An electrical industry study lends urgency to the cry for a common industry database.



A recurring accusation by contractors against certain wholesalers has to do with ordering mistakes in the wholesaler's favor. Some wholesalers, contractors have told me over and over, repeatedly pad invoices with items not ordered, or they short the contractor on the delivery end. Besides being cheated, contractors complain that distrust forces them to spend more time than they ought to checking each order for accuracy, and then getting the supply house to correct mistakes.

The world being what it is, I'm willing to believe that some small percentage of wholesalers descend to such sleazy business practices, but I can't believe it's widespread. I suspect that most order foul-ups are unintentional, and as likely to be in the customer's favor as the supplier's. The world being what it is, I think many contractors tend to remember quite vividly the mistakes that go against them but forget the times they picked up some extra elbows and tees at the wholesaler's expense.

Sort through all the finger pointing and the real issue comes into focus. That is, whether paper or electronic transactions, the entire industry suffers from too many mistakes. It happens with transactions between vendors and wholesalers, vendors and reps, reps and wholesalers, wholesalers and their customers, and between those customers and their customers. A mistake at any step then reverberates throughout the supply chain.

Some revealing data just came out detailing this not so funny comedy of errors. It focused on electronic transactions in the electrical industry between manufacturers and distributors, but the patterns uncovered almost certainly apply just as well to first step of distribution in the PHCP industry. In fact, one of the participants in the study was Hughes Supply, which is a big player in electrical distribution as well as the PHCP side.

The study is titled “The Cost of Unsynchronized Product and Pricing Data.” It was conducted by the Industry Data Exchange Association (IDEA), a for-profit e-commerce service provider combining resources from the electrical manufacturers and distributors associations.

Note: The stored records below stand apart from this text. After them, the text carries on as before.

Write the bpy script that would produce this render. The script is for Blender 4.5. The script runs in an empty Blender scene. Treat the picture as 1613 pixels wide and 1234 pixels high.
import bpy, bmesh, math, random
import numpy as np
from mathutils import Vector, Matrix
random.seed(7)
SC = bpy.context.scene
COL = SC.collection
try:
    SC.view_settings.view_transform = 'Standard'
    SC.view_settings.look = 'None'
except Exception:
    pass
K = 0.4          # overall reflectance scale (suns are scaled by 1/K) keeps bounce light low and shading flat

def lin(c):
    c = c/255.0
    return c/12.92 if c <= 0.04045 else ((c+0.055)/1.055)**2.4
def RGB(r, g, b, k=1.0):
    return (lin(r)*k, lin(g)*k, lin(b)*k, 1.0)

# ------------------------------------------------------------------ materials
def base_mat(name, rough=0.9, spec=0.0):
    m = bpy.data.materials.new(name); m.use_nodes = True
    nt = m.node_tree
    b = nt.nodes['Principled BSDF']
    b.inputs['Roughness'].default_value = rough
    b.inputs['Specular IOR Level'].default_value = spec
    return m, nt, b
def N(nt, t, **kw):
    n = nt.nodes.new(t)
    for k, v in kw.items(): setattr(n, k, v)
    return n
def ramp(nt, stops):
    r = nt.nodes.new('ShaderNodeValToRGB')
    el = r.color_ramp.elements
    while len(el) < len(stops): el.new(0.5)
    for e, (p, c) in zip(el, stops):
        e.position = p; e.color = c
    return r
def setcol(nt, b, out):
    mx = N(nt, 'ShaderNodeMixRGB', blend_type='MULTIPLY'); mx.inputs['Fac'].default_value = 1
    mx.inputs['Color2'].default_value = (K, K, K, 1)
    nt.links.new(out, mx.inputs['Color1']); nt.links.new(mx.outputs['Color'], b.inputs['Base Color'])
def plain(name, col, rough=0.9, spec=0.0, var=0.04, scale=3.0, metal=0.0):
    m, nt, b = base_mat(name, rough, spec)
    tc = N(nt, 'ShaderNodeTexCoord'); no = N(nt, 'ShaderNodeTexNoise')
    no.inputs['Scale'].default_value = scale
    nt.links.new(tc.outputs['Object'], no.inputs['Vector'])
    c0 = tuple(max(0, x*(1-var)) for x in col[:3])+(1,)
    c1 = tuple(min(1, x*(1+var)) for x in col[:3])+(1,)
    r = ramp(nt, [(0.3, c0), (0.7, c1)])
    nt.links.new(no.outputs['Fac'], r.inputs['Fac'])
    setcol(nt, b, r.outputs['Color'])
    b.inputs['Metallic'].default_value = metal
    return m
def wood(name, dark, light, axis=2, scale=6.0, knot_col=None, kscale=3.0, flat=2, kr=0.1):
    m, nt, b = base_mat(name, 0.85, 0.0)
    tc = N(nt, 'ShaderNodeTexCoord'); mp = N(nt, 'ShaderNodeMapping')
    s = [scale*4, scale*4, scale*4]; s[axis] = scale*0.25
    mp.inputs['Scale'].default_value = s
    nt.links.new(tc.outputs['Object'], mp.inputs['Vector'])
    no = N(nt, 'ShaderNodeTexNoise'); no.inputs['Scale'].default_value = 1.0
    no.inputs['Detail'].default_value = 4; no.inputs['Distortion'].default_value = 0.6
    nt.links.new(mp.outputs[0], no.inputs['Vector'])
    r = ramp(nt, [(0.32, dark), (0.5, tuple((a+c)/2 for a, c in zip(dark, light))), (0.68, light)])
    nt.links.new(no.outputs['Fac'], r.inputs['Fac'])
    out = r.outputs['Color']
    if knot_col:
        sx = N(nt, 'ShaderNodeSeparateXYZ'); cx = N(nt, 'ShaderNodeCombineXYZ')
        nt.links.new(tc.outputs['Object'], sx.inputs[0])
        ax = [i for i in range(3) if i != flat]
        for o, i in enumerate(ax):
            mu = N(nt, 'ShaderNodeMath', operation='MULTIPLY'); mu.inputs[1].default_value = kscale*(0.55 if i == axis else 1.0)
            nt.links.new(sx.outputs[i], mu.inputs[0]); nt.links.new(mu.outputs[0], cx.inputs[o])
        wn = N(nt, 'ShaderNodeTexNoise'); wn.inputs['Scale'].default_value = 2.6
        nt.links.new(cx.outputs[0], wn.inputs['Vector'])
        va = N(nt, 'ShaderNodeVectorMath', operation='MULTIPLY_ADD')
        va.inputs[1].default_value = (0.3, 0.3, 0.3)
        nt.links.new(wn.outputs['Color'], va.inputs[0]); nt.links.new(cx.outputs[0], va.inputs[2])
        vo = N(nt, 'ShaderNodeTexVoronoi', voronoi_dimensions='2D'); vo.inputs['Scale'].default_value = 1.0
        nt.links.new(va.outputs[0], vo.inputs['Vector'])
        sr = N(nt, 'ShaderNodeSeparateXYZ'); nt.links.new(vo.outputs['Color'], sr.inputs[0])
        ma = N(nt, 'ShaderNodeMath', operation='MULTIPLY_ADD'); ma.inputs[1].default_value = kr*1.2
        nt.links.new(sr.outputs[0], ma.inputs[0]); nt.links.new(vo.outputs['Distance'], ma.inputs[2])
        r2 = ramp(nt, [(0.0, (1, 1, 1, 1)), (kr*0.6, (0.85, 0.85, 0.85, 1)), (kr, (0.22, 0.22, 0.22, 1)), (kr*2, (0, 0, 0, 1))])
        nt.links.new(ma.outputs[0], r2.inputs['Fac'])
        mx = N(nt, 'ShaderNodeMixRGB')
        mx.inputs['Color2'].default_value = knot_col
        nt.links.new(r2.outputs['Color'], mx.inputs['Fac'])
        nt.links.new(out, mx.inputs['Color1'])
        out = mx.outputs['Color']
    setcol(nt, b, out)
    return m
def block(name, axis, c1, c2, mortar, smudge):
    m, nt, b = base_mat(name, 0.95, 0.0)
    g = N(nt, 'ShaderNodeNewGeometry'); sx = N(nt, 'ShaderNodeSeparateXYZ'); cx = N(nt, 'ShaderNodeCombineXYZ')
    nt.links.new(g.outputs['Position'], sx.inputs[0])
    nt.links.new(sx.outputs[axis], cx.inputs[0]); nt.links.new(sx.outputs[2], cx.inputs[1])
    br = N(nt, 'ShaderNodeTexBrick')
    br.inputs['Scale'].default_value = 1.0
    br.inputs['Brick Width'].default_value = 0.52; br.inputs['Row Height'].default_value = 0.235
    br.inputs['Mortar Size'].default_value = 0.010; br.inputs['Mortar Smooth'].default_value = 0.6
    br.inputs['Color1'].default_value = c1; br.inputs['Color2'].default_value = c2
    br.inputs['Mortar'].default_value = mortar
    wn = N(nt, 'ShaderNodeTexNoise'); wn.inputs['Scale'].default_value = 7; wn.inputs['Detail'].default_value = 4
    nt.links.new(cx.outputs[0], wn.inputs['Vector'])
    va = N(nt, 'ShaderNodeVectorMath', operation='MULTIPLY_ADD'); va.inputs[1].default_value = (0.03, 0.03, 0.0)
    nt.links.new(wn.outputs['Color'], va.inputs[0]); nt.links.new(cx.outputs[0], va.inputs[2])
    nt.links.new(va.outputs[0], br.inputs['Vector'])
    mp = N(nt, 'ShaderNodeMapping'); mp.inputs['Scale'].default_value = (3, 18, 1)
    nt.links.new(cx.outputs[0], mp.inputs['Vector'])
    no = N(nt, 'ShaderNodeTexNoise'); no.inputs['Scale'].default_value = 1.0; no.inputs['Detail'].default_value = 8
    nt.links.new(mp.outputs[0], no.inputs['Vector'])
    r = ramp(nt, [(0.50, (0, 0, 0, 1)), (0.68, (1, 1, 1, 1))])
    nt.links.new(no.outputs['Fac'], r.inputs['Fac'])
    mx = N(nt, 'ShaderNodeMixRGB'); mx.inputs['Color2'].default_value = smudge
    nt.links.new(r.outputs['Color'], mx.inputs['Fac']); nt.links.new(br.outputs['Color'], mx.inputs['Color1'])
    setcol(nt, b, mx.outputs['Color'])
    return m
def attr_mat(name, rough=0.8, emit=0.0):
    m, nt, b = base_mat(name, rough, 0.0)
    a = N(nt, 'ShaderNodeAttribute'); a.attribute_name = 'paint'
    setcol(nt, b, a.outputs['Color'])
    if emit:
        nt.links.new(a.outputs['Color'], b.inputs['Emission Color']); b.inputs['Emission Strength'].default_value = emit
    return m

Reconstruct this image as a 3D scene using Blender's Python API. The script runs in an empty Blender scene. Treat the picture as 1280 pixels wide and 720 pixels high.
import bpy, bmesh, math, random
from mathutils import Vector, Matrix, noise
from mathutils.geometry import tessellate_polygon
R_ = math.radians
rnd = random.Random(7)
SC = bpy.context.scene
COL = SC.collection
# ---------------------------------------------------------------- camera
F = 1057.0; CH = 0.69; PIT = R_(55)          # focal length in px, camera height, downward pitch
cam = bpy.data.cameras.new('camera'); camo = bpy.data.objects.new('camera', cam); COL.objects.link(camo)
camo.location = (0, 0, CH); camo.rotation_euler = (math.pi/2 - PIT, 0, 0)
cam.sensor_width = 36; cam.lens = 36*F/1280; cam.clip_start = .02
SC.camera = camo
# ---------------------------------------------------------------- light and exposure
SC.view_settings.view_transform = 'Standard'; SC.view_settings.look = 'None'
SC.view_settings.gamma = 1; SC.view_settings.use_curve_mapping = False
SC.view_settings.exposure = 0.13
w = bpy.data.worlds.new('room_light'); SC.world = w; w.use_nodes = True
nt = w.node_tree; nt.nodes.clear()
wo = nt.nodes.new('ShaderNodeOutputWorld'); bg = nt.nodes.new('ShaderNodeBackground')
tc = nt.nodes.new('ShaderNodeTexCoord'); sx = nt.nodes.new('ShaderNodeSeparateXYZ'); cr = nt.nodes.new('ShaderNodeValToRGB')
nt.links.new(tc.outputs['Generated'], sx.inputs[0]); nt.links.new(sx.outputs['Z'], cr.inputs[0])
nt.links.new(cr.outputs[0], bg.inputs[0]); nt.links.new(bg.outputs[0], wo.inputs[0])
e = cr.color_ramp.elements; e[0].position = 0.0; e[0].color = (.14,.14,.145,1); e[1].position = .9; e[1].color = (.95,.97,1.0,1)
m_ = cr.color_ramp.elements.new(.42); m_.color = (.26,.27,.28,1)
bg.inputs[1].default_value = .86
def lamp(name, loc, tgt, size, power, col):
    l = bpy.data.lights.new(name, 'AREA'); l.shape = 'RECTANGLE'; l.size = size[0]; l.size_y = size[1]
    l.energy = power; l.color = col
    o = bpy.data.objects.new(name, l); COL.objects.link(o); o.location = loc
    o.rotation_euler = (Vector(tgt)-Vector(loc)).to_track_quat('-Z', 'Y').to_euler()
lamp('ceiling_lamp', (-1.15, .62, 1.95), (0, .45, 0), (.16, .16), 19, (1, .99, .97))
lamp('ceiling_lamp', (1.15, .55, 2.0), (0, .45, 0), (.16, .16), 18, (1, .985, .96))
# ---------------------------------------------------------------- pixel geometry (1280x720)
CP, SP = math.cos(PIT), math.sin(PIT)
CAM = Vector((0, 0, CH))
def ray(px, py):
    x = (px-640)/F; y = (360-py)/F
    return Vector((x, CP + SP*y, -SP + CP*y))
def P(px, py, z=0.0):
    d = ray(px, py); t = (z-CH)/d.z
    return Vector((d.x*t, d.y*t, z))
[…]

IDEA examined almost 74,000 unique UPC records submitted by 10 manufacturers and eight distributors participating in the study. The purpose was to find the degree to which manufacturer data matches distributor data. Results:

-- 5% of the records matched between the manufacturer and distributor on all fields.

-- 21% of the records matched between the manufacturer and the distributor on UPC, but were null (blank or zero) on one or more fields, i.e., part number, minimum quantity, price and units of measure.

-- 22% of the records matched between the manufacturer and distributor on UPC, but mismatched on one or more fields.

-- 40% of the records were found only in the manufacturer data files.

-- 12% of the records were found only in the distributor data files.

Reasons for the data disparities were:

-- 25% resulted from mismatched catalog numbers.

-- 5% from mismatched minimum pack quantities and units of measure.

-- 10% from distributor price and units of measure.

-- 20% from trade price and units of measure.

-- Significantly, 60% of the total items were mismatched in critical order data and invoice fields.

Some 30,000 items were in the manufacturers' systems, but not in the distributors' systems. These items were therefore not visible by the distributors and thus potentially a source of lost sales.

More than 8,700 items were only in the distributors' systems. These would be a major source of transaction errors caused when distributors attempted to order products that don't exist in the manufacturers systems. This would lead to time-consuming manual intervention at either end on purchase orders and invoices.

Costs attributed to all these errors were estimated by IDEA to be about 1% of sales for manufacturers and about .75% for distributors. In the PHCP industry, that would eat up about a third of all the profit dollars for the average wholesaler. The dollar losses range from $73,000 for a $10 million distributor to $1.46 million for a $200 million firm - even more for manufacturers.

The IDEA study served as ammo for people in the electrical distribution field urging manufacturers to participate in the Industry Data Warehouse project. That is an attempt in the electrical distribution field to establish common numbering and other data parameters to facilitate e-commerce. It has parallels to what ASA has been promoting for the last several years with its Industry Database project. The electrical industry study shows firms that choose to stay aloof from a common database pay for it in the form of order processing errors, invoice adjustments, extended billing, invoice aging and product returns.